# AVAILABLE DATA

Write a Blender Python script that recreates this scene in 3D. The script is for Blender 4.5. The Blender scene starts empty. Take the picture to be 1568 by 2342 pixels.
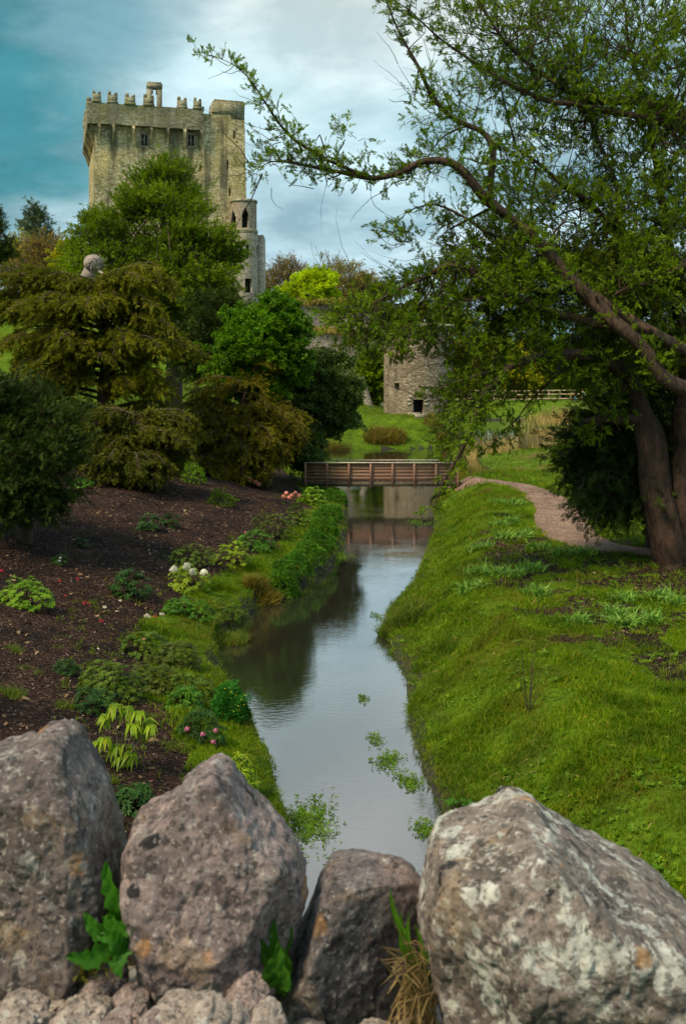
import bpy, math, random
import numpy as np
from mathutils import Vector
R0 = math.radians
rng = np.random.default_rng(7)
random.seed(7)
sc = bpy.context.scene

# ------------------------------------------------------------ camera, sky, sun, exposure
CX, HY, F, EYE = 784.0, 860.0, 2400.0, 6.0        # the photo's frame, 1568 x 2342 units, horizon at 860
cam_d = bpy.data.cameras.new('camera'); cam = bpy.data.objects.new('camera', cam_d)
sc.collection.objects.link(cam); sc.camera = cam
cam.location = (0, 0, EYE); cam.rotation_euler = (R0(90), 0, 0)
cam_d.lens = F / 2342 * 36; cam_d.sensor_width = 36
cam_d.shift_y = -(1171 - HY) / 2342
cam_d.clip_start = 0.05; cam_d.clip_end = 4000
cam_d.dof.use_dof = True; cam_d.dof.focus_distance = 40; cam_d.dof.aperture_fstop = 13.0

SUN_EL, SUN_AZ = 52, 232          # sun behind the camera's left shoulder, behind thin cloud
w = bpy.data.worlds.new('World'); sc.world = w; w.use_nodes = True
nt = w.node_tree; nt.nodes.clear()
def N(t, **k):
    n = nt.nodes.new(t)
    for a, b in k.items(): setattr(n, a, b)
    return n
def Lk(a, b): nt.links.new(a, b)
wo = N('ShaderNodeOutputWorld')
sky = N('ShaderNodeTexSky', sky_type='NISHITA', sun_disc=False, sun_elevation=R0(SUN_EL), sun_rotation=R0(SUN_AZ))
bsky = N('ShaderNodeBackground'); bsky.inputs['Strength'].default_value = 0.07; Lk(sky.outputs[0], bsky.inputs[0])
tc = N('ShaderNodeTexCoord'); sep = N('ShaderNodeSeparateXYZ'); Lk(tc.outputs['Generated'], sep.inputs[0])
mx = N('ShaderNodeMath', operation='MAXIMUM'); Lk(sep.outputs[2], mx.inputs[0]); mx.inputs[1].default_value = 0
ad = N('ShaderNodeMath', operation='ADD'); Lk(mx.outputs[0], ad.inputs[0]); ad.inputs[1].default_value = 0.22
dx = N('ShaderNodeMath', operation='DIVIDE'); Lk(sep.outputs[0], dx.inputs[0]); Lk(ad.outputs[0], dx.inputs[1])
dy = N('ShaderNodeMath', operation='DIVIDE'); Lk(sep.outputs[1], dy.inputs[0]); Lk(ad.outputs[0], dy.inputs[1])
cb = N('ShaderNodeCombineXYZ'); Lk(dx.outputs[0], cb.inputs[0]); Lk(dy.outputs[0], cb.inputs[1])
def blob(x, y, inner, outer):
    """a cloud bank in the direction (x, y) of the photo's frame"""
    v = Vector((x - CX, F, HY - y)).normalized()
    nrm = N('ShaderNodeVectorMath', operation='NORMALIZE'); Lk(tc.outputs['Generated'], nrm.inputs[0])
    dt = N('ShaderNodeVectorMath', operation='DOT_PRODUCT'); Lk(nrm.outputs[0], dt.inputs[0]); dt.inputs[1].default_value = v
    wob = N('ShaderNodeTexNoise'); wob.inputs['Scale'].default_value = 1.6; wob.inputs['Detail'].default_value = 6; wob.inputs['Roughness'].default_value = .5
    Lk(cb.outputs[0], wob.inputs['Vector'])
    ws = N('ShaderNodeMath', operation='MULTIPLY_ADD'); Lk(wob.outputs[0], ws.inputs[0]); ws.inputs[1].default_value = .07; ws.inputs[2].default_value = -.035
    s = N('ShaderNodeMath', operation='ADD'); Lk(dt.outputs['Value'], s.inputs[0]); Lk(ws.outputs[0], s.inputs[1])
    mr = N('ShaderNodeMapRange', interpolation_type='SMOOTHSTEP'); Lk(s.outputs[0], mr.inputs['Value'])
    mr.inputs['From Min'].default_value = math.cos(R0(outer)); mr.inputs['From Max'].default_value = math.cos(R0(inner))
    return mr.outputs[0]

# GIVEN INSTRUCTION
Starting at the top of the listing above, please restate word for word each line up to and including the one that holds "sc = bpy.context.scene", omitting every image.

# RESULT OF THIS TASK
Write a Blender Python script that recreates this scene in 3D. The script is for Blender 4.5. The Blender scene starts empty. Take the picture to be 1568 by 2342 pixels.
import bpy, math, random
import numpy as np
from mathutils import Vector
R0 = math.radians
rng = np.random.default_rng(7)
random.seed(7)
sc = bpy.context.scene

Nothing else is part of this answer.